**Written task:** Write the lines out exactly as they stand, from the one containing "Build this scene" through the one containing "return CL + d * ((Y - CL.y) / d.y)", and only those. Omit pictures.

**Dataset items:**
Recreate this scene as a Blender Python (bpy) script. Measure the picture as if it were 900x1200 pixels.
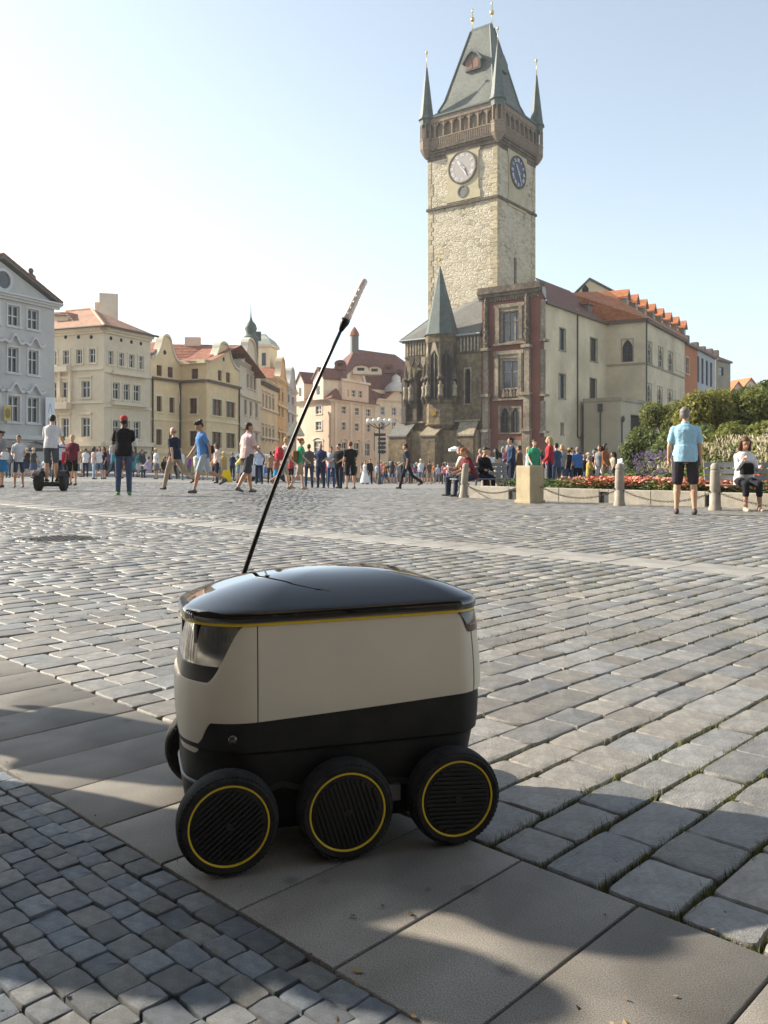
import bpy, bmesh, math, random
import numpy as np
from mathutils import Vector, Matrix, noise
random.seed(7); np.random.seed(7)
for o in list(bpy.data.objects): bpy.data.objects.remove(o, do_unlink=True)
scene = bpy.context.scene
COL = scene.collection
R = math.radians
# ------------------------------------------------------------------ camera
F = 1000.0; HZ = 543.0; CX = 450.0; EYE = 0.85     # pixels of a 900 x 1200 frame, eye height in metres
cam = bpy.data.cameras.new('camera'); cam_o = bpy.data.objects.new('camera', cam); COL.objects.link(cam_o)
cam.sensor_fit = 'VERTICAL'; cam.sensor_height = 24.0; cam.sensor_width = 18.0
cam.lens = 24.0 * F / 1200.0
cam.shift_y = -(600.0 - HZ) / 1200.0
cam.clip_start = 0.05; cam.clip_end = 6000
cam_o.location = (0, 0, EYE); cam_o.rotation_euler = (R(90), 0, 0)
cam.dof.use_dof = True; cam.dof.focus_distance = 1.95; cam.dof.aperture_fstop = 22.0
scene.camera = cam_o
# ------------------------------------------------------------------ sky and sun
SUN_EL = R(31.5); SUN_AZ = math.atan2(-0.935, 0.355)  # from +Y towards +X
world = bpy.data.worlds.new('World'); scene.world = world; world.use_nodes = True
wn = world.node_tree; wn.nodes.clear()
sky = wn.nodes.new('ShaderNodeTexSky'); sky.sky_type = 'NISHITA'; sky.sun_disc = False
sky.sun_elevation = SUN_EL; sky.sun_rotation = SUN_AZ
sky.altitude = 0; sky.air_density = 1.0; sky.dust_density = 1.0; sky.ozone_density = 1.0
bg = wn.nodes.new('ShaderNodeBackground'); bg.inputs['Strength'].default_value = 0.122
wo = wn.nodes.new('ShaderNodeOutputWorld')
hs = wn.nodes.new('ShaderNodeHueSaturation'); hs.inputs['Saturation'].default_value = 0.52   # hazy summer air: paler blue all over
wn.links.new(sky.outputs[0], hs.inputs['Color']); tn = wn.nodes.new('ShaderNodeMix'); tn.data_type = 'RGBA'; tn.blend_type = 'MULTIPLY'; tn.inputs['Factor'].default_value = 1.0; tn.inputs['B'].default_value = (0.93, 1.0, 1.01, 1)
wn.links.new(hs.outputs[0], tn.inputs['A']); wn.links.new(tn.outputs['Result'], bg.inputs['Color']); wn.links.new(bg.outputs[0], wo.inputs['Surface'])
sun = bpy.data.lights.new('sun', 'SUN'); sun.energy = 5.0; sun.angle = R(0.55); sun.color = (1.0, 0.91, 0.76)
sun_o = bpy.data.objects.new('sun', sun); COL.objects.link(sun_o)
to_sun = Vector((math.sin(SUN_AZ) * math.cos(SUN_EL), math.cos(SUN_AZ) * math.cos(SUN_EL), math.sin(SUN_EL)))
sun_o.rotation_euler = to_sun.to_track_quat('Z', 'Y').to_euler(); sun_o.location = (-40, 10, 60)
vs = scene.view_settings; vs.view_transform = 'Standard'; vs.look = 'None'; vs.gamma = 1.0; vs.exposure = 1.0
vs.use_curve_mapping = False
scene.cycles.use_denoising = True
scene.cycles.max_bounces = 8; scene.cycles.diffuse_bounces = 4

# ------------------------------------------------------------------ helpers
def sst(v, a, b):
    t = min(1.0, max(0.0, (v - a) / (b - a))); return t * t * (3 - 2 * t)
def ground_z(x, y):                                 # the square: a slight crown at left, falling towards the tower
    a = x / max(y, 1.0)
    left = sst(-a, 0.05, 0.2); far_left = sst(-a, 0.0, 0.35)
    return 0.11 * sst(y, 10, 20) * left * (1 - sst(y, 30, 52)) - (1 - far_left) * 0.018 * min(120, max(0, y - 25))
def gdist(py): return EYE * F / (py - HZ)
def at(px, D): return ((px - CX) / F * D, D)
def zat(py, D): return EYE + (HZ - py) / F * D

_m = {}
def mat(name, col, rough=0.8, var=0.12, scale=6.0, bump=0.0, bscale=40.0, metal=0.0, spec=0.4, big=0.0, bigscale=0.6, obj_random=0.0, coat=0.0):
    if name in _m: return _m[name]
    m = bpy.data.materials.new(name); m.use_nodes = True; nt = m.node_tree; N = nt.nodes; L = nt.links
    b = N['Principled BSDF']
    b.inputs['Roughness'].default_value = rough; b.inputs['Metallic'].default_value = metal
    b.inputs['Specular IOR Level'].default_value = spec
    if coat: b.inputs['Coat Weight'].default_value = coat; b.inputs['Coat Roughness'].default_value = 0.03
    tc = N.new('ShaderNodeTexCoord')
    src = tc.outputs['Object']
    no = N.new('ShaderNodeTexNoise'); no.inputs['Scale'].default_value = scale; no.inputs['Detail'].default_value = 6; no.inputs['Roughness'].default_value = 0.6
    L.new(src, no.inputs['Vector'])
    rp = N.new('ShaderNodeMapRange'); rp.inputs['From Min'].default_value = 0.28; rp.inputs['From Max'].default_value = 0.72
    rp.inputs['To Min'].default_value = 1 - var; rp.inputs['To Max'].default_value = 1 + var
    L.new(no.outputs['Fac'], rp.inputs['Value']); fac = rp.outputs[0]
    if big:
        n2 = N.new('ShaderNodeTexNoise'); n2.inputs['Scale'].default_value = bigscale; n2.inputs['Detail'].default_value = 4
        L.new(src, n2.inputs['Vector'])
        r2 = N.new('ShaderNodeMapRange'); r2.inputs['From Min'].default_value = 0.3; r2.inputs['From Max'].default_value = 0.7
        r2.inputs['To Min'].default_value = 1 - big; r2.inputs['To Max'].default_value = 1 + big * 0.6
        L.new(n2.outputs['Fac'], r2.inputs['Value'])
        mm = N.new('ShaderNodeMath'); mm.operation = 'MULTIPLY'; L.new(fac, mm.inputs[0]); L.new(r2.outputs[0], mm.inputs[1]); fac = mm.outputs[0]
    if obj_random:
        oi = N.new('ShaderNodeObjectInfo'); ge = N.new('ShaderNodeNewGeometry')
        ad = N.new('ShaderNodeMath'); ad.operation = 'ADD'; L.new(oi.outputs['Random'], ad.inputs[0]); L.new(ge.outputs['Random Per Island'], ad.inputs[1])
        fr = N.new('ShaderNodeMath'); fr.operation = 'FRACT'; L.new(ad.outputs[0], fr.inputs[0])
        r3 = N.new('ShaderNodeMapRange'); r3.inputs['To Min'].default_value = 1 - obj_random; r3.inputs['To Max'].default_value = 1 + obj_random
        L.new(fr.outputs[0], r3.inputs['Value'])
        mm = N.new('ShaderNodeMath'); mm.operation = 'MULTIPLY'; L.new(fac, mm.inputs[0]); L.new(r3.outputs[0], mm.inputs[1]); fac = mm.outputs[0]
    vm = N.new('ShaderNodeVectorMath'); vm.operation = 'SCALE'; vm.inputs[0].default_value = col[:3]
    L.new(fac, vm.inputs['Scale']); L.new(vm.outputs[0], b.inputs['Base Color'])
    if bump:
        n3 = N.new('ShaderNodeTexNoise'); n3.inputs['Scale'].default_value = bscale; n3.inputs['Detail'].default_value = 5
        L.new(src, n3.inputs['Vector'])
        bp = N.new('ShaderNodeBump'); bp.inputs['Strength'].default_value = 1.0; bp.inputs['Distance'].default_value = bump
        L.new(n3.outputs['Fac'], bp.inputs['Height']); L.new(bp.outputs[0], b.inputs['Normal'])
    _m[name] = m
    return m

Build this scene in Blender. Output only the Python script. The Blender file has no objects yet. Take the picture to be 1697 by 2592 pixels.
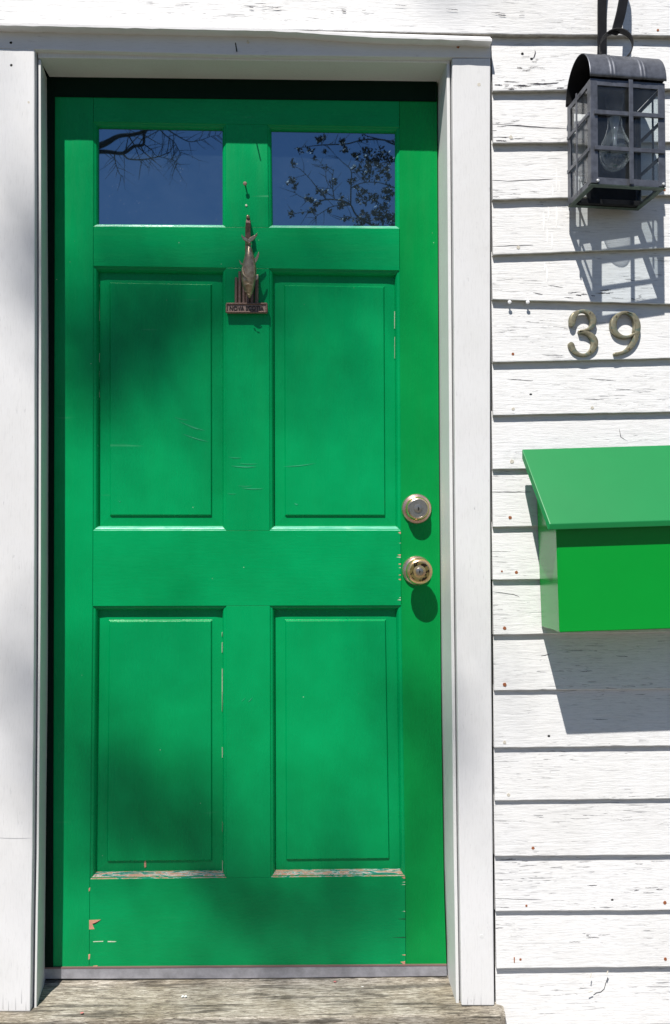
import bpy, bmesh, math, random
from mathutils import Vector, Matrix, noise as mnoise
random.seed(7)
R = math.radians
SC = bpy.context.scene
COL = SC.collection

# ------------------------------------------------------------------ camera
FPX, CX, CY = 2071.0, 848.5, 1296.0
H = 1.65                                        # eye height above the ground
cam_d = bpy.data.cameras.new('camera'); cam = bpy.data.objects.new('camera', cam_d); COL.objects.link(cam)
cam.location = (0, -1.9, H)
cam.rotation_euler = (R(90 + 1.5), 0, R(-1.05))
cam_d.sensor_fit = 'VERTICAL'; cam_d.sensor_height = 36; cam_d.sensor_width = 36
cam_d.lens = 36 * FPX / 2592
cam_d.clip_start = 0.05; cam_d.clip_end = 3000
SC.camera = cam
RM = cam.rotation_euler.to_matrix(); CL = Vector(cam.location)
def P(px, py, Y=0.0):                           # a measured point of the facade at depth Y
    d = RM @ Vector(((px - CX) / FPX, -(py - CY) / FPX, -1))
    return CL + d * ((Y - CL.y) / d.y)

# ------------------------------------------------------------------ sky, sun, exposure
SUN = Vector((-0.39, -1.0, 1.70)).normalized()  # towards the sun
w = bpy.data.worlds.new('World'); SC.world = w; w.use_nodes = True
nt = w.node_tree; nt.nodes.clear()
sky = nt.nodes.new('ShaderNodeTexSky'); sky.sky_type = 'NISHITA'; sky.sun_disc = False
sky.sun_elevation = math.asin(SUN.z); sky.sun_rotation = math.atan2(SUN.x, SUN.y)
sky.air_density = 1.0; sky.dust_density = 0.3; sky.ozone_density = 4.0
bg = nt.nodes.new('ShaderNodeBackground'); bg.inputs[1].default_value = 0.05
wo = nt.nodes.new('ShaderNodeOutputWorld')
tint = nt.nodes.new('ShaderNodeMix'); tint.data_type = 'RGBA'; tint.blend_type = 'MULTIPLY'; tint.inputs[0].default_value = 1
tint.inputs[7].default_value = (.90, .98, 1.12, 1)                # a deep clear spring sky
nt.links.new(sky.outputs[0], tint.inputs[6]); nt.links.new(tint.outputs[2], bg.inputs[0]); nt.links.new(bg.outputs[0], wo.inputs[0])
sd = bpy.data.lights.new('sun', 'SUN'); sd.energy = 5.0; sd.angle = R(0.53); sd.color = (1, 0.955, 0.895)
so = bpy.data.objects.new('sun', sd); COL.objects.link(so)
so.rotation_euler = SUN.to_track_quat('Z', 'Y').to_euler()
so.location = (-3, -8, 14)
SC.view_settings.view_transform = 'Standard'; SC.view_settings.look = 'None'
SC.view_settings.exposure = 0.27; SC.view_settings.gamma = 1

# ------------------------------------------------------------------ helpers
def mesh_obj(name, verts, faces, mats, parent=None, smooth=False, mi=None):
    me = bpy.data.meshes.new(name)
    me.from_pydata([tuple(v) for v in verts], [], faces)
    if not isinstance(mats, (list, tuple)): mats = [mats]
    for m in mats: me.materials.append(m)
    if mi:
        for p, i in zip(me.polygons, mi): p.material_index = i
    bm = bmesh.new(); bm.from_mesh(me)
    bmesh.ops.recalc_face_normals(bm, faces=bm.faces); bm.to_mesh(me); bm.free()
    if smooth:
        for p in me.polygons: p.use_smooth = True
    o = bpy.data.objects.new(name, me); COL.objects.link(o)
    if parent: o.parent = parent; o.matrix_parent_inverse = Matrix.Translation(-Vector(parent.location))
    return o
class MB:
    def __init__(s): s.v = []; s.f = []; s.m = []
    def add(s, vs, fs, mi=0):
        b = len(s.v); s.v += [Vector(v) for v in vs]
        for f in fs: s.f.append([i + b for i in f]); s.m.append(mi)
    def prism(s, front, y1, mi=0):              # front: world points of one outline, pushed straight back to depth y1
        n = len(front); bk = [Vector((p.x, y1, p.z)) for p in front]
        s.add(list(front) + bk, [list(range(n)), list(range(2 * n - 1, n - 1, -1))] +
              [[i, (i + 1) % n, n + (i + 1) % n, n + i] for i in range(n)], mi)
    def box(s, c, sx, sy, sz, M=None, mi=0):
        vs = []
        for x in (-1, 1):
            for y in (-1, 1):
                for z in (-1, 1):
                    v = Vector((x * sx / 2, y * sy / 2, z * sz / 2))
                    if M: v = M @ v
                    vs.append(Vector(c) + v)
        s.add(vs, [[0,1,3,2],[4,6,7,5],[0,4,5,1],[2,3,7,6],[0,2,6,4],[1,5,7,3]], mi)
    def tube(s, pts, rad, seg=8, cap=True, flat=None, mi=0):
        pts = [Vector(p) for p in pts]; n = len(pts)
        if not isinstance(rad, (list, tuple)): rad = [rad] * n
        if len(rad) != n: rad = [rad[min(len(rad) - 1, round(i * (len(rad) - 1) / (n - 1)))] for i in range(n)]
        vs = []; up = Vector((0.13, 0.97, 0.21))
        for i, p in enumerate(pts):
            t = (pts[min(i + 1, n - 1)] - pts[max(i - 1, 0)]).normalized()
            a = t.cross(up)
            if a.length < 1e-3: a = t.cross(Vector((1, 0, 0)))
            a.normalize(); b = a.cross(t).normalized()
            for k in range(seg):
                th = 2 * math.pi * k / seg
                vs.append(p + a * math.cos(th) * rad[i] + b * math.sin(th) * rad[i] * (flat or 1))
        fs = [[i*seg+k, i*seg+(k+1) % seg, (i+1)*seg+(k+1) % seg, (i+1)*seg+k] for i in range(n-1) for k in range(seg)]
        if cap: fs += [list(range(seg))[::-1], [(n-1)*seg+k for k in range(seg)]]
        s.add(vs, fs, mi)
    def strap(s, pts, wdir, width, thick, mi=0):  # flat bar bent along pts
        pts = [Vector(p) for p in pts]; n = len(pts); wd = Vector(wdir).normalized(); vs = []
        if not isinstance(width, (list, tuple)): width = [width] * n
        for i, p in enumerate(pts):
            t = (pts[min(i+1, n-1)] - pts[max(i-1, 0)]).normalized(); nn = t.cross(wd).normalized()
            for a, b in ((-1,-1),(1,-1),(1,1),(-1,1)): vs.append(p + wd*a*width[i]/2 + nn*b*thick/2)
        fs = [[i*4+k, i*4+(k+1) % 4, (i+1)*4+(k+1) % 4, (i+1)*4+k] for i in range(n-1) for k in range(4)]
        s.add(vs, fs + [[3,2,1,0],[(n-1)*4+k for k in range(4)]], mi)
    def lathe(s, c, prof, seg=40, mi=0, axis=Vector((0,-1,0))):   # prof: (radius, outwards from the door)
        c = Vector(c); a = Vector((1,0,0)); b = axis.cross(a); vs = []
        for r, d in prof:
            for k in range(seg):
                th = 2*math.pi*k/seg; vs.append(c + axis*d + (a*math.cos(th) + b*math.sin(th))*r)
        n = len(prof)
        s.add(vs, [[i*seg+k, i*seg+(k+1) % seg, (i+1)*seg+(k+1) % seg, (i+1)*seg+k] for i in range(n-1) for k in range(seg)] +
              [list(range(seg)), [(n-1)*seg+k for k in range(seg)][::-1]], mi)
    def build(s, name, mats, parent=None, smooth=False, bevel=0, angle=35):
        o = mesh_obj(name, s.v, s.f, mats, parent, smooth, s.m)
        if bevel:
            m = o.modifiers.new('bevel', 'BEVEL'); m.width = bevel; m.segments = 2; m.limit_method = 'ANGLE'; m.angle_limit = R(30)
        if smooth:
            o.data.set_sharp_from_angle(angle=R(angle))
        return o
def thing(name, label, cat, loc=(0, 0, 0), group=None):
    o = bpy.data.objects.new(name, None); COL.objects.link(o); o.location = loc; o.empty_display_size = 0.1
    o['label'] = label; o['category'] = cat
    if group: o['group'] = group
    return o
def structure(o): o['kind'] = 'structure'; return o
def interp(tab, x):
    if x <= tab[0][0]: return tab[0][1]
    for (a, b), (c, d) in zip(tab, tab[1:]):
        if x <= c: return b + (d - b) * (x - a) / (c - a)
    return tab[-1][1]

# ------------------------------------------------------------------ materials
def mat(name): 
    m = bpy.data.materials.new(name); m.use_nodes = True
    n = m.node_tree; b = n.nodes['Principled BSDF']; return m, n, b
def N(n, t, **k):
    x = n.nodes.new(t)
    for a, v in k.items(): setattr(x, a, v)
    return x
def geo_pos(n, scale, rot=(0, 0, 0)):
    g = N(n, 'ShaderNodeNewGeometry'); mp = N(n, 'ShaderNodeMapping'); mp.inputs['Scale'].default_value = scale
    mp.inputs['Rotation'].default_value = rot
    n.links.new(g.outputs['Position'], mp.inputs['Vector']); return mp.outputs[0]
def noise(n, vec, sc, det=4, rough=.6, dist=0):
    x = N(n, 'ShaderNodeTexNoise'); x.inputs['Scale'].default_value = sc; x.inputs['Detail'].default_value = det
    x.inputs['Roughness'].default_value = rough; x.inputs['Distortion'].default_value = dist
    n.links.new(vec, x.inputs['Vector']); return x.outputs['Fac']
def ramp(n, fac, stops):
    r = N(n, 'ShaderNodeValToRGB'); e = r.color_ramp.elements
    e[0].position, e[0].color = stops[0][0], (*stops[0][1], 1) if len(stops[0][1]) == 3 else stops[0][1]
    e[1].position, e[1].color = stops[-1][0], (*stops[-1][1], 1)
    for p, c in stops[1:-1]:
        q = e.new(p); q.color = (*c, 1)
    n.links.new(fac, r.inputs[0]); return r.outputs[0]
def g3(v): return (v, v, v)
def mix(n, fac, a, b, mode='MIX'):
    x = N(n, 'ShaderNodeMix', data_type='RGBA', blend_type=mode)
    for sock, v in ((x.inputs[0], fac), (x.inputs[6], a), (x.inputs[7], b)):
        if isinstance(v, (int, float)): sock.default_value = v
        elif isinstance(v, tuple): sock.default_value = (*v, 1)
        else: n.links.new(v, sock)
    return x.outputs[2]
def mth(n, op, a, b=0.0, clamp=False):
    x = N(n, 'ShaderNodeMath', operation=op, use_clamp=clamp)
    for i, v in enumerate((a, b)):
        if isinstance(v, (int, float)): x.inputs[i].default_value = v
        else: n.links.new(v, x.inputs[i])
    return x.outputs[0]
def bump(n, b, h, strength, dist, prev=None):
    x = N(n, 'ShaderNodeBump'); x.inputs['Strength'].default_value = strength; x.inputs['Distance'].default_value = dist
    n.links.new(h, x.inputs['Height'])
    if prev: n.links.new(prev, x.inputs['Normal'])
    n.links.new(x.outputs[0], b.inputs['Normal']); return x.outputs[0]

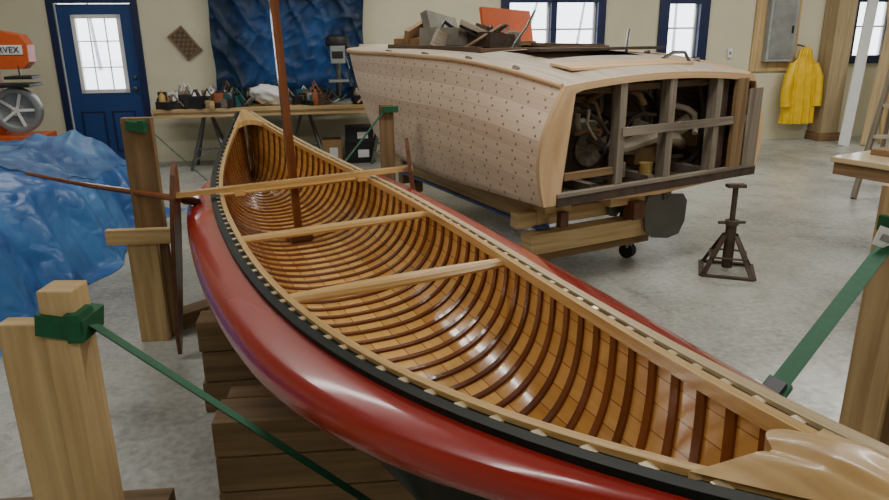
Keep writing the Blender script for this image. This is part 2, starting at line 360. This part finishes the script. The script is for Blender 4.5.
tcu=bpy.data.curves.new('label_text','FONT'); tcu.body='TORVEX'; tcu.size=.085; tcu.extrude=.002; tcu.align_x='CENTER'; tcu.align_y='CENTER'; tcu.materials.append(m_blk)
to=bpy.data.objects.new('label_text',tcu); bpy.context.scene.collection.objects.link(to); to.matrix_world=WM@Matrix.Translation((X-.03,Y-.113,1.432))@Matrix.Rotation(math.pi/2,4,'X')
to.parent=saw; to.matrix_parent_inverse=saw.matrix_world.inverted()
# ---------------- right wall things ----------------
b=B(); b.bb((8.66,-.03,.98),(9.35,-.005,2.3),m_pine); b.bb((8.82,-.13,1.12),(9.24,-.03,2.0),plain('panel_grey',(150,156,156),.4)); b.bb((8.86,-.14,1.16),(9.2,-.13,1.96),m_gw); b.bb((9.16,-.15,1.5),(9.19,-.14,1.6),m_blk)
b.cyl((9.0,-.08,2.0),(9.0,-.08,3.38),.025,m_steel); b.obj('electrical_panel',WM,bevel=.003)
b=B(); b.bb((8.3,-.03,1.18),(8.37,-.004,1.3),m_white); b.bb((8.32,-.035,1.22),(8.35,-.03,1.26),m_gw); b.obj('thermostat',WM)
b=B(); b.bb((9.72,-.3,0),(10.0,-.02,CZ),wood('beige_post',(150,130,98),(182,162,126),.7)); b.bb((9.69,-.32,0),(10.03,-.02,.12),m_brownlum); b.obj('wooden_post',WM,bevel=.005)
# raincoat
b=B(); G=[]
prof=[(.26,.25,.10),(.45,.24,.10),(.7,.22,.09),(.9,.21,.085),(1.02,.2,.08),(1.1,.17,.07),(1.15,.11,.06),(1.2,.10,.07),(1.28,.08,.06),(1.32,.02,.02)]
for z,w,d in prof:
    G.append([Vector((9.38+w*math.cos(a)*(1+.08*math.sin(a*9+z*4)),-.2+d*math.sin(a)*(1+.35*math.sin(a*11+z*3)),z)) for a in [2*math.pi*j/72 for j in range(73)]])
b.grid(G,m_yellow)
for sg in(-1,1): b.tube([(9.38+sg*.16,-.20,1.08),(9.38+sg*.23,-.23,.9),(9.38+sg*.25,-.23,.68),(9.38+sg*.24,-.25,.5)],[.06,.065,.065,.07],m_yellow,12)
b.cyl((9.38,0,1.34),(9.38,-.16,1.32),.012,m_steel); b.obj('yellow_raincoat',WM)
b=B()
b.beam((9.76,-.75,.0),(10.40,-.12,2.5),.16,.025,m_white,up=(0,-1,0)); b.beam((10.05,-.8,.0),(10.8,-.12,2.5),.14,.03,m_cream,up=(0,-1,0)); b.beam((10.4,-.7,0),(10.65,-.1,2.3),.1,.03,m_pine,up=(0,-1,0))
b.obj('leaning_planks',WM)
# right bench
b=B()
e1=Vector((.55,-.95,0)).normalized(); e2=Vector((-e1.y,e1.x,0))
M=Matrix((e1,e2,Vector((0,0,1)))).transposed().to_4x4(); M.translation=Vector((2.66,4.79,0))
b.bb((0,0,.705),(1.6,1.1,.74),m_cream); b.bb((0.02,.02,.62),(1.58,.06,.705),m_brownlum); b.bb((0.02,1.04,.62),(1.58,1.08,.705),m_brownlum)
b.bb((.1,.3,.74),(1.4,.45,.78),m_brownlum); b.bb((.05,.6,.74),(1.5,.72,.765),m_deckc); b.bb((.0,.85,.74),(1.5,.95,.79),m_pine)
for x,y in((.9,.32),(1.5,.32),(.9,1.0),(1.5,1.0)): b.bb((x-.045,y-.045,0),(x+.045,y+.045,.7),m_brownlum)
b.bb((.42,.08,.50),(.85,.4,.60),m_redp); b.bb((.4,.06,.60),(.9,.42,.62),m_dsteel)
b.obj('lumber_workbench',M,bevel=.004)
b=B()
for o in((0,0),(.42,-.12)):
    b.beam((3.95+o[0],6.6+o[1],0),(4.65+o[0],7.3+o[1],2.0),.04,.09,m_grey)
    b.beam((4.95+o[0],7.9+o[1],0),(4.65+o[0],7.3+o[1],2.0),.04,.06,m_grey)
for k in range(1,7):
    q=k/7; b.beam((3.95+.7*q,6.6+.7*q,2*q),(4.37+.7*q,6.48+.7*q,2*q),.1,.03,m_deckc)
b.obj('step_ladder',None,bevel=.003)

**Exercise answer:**
Build this scene in Blender. Output only the Python script. The Blender file has no objects yet. Take the picture to be 1697 by 2592 pixels.
import bpy, bmesh, math, random
from mathutils import Vector, Matrix, noise as mnoise
random.seed(7)
R = math.radians
SC = bpy.context.scene
COL = SC.collection

# ------------------------------------------------------------------ camera
FPX, CX, CY = 2071.0, 848.5, 1296.0
H = 1.65                                        # eye height above the ground
cam_d = bpy.data.cameras.new('camera'); cam = bpy.data.objects.new('camera', cam_d); COL.objects.link(cam)
cam.location = (0, -1.9, H)
cam.rotation_euler = (R(90 + 1.5), 0, R(-1.05))
cam_d.sensor_fit = 'VERTICAL'; cam_d.sensor_height = 36; cam_d.sensor_width = 36
cam_d.lens = 36 * FPX / 2592
cam_d.clip_start = 0.05; cam_d.clip_end = 3000
SC.camera = cam
RM = cam.rotation_euler.to_matrix(); CL = Vector(cam.location)
def P(px, py, Y=0.0):                           # a measured point of the facade at depth Y
    d = RM @ Vector(((px - CX) / FPX, -(py - CY) / FPX, -1))
    return CL + d * ((Y - CL.y) / d.y)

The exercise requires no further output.